Over the past few months, Black Twitter has noticed an increase in the number of white trolls creating fake Twitter accounts. Newkirk says he first noticed this around election time last year, when people began posting directions on how to create these fake accounts on websites and forums.
One such post is an article on white supremacist website, The Daily Stormer. "How to be a Ni**** on Twitter" breaks down methods for creating a fake account in order to take "revenge on Twitter" for banning Andrew Auernheimer's white supremacist ads and for blocking Jared Wyand's account for anti-Semitic tweets. The secondary goal, the article notes, is to "create a state of chaos on twitter, among the black twitter population, by sowing distrust and suspicion, causing blacks to panic."

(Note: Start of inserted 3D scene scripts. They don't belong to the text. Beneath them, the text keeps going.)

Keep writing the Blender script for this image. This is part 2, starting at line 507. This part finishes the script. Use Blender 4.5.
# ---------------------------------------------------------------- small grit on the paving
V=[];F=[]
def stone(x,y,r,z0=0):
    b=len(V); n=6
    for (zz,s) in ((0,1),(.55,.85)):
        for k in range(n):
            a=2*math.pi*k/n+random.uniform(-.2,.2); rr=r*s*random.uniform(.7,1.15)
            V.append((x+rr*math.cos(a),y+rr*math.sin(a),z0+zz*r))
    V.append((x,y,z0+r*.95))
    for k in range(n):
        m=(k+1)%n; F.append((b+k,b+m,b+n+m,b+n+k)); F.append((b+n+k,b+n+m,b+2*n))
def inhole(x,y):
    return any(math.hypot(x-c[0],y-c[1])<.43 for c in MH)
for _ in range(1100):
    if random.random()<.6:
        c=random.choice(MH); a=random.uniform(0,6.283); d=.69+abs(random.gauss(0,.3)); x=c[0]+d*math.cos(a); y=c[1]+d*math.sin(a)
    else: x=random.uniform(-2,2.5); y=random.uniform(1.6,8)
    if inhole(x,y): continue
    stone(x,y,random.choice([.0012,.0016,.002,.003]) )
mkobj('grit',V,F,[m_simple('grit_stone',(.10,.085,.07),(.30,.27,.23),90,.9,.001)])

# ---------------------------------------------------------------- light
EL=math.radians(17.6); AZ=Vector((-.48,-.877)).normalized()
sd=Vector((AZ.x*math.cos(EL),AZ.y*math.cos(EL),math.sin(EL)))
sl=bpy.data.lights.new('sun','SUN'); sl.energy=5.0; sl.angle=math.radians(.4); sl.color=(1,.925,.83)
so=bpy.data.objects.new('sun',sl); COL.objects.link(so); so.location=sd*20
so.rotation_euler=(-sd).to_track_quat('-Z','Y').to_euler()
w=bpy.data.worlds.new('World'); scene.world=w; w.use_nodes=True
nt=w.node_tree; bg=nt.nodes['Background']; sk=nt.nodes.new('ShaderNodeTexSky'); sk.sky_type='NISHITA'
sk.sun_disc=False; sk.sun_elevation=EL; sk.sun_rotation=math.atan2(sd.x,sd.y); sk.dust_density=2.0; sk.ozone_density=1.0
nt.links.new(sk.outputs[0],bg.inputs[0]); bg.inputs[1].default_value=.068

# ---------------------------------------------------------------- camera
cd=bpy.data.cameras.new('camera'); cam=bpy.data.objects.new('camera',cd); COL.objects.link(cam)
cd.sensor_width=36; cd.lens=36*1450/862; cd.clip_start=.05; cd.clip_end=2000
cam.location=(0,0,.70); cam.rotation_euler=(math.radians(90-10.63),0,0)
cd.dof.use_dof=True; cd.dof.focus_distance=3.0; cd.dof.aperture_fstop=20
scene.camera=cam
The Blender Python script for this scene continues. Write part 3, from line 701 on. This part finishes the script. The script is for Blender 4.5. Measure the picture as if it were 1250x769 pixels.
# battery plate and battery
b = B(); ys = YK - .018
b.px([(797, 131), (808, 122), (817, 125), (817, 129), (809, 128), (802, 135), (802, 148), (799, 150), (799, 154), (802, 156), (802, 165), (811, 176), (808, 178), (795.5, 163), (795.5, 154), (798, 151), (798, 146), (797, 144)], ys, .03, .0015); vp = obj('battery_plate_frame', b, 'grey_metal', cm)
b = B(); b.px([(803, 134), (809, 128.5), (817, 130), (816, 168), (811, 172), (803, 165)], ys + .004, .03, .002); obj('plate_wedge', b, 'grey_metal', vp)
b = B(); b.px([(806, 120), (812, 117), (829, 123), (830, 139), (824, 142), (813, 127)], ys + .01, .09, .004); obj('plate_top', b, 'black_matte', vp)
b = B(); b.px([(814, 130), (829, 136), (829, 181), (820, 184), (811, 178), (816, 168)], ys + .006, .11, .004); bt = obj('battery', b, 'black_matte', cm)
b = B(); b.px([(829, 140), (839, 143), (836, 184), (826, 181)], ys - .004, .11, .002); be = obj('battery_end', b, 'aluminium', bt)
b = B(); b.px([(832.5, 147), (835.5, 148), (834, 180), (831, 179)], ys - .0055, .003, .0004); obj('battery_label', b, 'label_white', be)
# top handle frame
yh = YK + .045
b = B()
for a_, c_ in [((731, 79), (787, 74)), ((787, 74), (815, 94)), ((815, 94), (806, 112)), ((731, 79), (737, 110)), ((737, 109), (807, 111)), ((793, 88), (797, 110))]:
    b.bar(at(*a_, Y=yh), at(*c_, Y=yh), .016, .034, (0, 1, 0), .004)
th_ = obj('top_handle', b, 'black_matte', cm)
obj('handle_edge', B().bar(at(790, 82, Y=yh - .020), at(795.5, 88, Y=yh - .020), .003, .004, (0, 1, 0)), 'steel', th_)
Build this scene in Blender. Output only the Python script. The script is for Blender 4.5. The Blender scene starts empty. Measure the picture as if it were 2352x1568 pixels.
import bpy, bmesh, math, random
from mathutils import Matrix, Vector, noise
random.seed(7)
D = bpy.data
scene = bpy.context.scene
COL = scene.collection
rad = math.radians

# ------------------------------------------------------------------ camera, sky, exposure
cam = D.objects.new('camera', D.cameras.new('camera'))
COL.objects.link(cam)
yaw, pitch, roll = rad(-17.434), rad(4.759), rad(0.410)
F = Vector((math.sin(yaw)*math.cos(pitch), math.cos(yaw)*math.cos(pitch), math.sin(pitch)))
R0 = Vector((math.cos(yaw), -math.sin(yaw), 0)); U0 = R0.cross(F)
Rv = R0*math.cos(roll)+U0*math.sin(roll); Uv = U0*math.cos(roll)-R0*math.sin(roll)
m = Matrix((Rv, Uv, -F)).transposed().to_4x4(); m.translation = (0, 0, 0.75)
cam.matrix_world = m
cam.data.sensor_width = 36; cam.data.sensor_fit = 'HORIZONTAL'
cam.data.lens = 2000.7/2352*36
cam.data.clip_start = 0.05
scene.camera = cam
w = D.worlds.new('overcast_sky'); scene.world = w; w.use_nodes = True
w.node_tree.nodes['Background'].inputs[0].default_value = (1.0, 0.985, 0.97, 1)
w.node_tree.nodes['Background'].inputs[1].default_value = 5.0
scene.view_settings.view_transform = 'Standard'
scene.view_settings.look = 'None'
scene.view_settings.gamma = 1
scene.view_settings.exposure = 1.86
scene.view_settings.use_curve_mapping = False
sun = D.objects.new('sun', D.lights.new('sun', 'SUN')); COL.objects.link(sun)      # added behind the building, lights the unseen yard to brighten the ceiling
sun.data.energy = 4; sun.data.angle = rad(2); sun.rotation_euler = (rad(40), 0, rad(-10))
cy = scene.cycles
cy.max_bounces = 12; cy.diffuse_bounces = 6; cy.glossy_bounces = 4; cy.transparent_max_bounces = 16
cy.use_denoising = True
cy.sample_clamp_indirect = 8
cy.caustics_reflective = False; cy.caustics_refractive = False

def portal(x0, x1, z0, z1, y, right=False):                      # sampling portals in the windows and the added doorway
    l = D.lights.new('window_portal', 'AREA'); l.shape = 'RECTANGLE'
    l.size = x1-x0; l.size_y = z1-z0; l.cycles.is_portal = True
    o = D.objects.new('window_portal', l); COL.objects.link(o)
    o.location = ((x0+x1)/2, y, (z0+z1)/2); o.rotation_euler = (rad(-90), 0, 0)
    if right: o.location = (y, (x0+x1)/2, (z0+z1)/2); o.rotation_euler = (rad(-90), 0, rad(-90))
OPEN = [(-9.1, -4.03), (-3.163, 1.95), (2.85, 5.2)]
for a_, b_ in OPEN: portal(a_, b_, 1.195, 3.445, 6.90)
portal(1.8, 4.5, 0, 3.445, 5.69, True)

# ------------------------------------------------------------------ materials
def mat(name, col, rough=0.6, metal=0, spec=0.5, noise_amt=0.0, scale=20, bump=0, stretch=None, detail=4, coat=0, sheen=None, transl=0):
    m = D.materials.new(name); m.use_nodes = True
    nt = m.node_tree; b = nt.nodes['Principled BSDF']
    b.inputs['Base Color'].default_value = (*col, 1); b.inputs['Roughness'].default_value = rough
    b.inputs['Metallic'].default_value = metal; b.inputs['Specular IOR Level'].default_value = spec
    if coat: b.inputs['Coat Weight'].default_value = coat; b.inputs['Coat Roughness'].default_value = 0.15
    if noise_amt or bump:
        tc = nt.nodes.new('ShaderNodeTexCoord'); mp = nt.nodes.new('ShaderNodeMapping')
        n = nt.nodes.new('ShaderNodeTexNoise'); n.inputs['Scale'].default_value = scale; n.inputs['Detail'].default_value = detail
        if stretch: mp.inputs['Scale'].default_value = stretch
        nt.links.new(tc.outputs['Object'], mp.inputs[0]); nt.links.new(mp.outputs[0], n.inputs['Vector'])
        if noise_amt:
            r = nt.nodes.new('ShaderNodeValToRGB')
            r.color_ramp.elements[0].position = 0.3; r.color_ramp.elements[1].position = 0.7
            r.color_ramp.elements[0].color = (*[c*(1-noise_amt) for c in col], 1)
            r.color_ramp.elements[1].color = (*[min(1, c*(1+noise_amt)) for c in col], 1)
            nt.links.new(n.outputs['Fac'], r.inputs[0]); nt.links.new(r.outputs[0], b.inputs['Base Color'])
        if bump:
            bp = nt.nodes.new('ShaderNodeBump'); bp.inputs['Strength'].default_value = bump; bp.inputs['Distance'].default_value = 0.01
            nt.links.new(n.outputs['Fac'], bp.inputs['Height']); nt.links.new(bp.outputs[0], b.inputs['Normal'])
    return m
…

Some of the steps to creating a fake account include pretending to know people they might be related to, calling people out on their drug dealing activities, and accusing them of being Neo-Nazis using fake accounts. This way, Aglin writes, "Blacks will then accuse each other of having fake accounts and start reporting each other."
This infiltration can, at times, be successful, according to Whitney Phillip, a professor at Mercer University who describes herself as a digital media folklorist. "No group is universal. No group behavior is uniform. There's always variation within a group and the trolls that are hardest to distinguish as trolls are the ones that kind of play up those factions," she says. The ultimate intention, Phillips says, is to create "discord and confusion and essentially make people of color look bad. That's what a lot of the behaviors are designed to do."